A pair of suspects in a shooting that left one man dead and five others wounded last March in the Fillmore District were indicted in federal court Wednesday on charges of being felons in possession of a firearm, and using a firearm in a violent crime that ended in death.

The incident happened on a Saturday evening, March 23, 2019, during the funeral reception at the Fillmore Heritage Center for well known neighborhood character and pimp Ron Newt. During a gun battle that allegedly involved three men, the two suspects are accused of fatally shooting the third man, arguably in self-defense. Federal prosecutors are now focusing on the two suspects' gang ties — they are both said to be members of the notorious Mac Block — and the fact that innocent bystanders were injured in the shootout.
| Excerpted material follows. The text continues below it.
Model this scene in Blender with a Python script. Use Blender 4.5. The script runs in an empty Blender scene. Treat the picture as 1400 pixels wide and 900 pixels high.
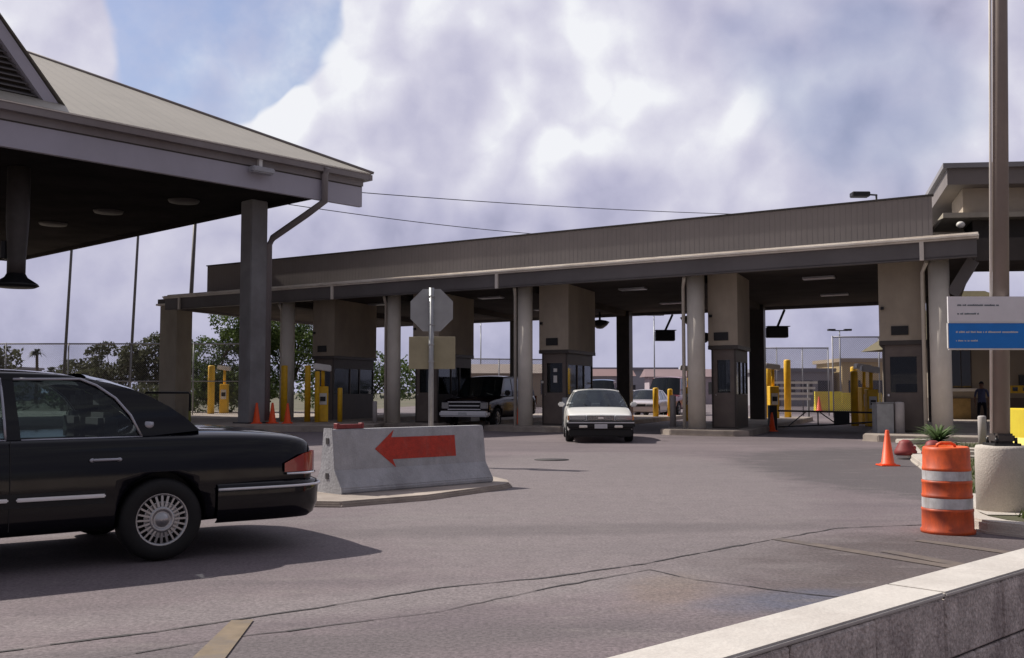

The two suspects are 26-year-old Jamare Coats, and 28-year-old Robert Manning.

"An event like this is completely unacceptable,” said FBI special agent John Bennett in a Thursday news conference, per the Examiner. “The streets of San Francisco cannot and will not be used as a playground for gang warfare."
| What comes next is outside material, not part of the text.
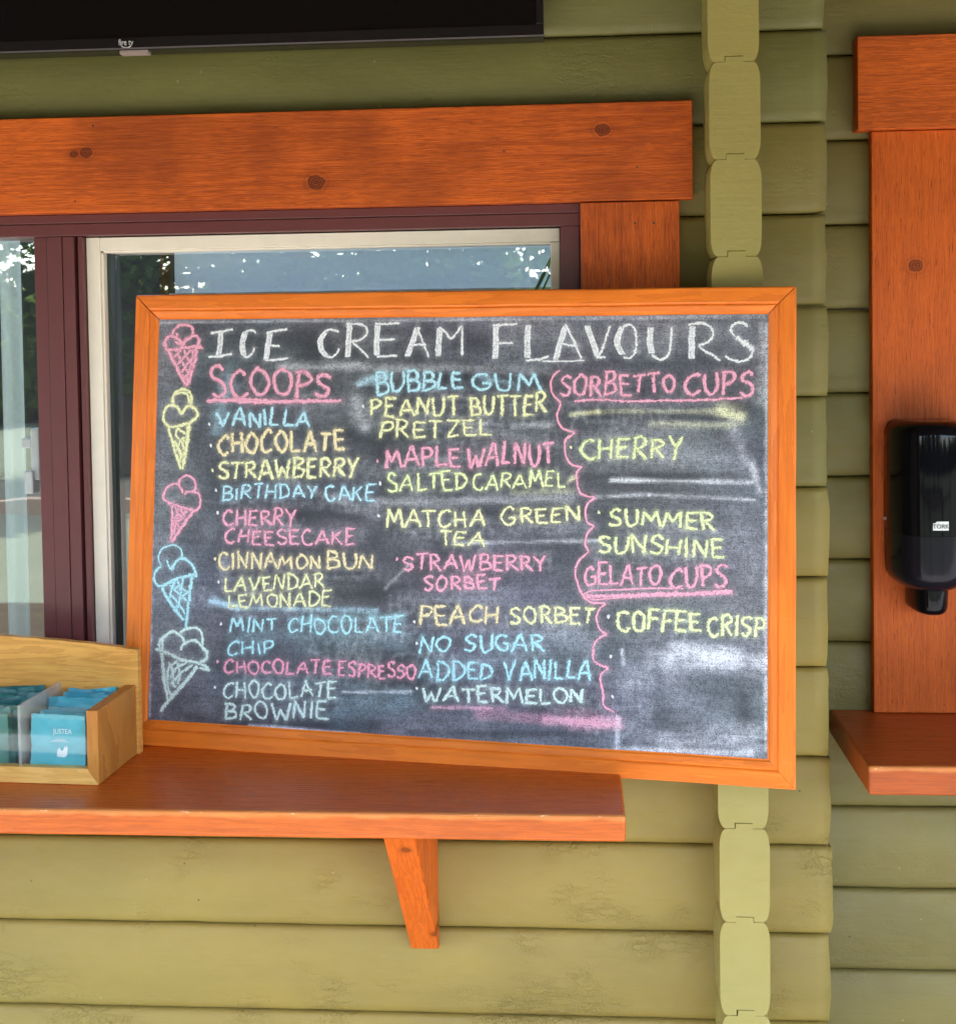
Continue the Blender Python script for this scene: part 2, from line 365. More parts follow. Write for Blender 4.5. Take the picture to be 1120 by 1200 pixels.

Just days after the shooting occurred, SFist reported that prosecutors would not be seeking murder charges against the suspects, due to the sequence of events that transpired. Victim Mister Dee Carnell Simmons III, 25, of San Leandro was said to have incited the conflict by brandishing a weapon inside the funeral reception, after which Coats and Manning allegedly went outside to a vehicle to retrieve weapons of their own. One suspect, initially identified as Sean Harrison, was alleged to have engaged in a shootout with Simmons, and once Simmons was shot and on the ground and still firing his weapon, Coats allegedly shot him as well.

In the crossfire, a 27-year-old man walking on Fillmore Street was shot in the spine and paralyzed from the waist down. Three other men and one woman also endured lesser injuries.

As the Examiner notes, U.S. Attorney for the Northern District of California David Anderson "took the opportunity to jab at San Francisco for having sanctuary policies that prohibit cooperation with immigration officials and for suspending participation in the FBI’s Joint Terrorism Task Force." Anderson said at Thursday's press conference that "We are all safer when federal and local law enforcement are allowed to work together."

As KRON 4 reports, the new federal charges carry with them possible death sentences for the two suspects.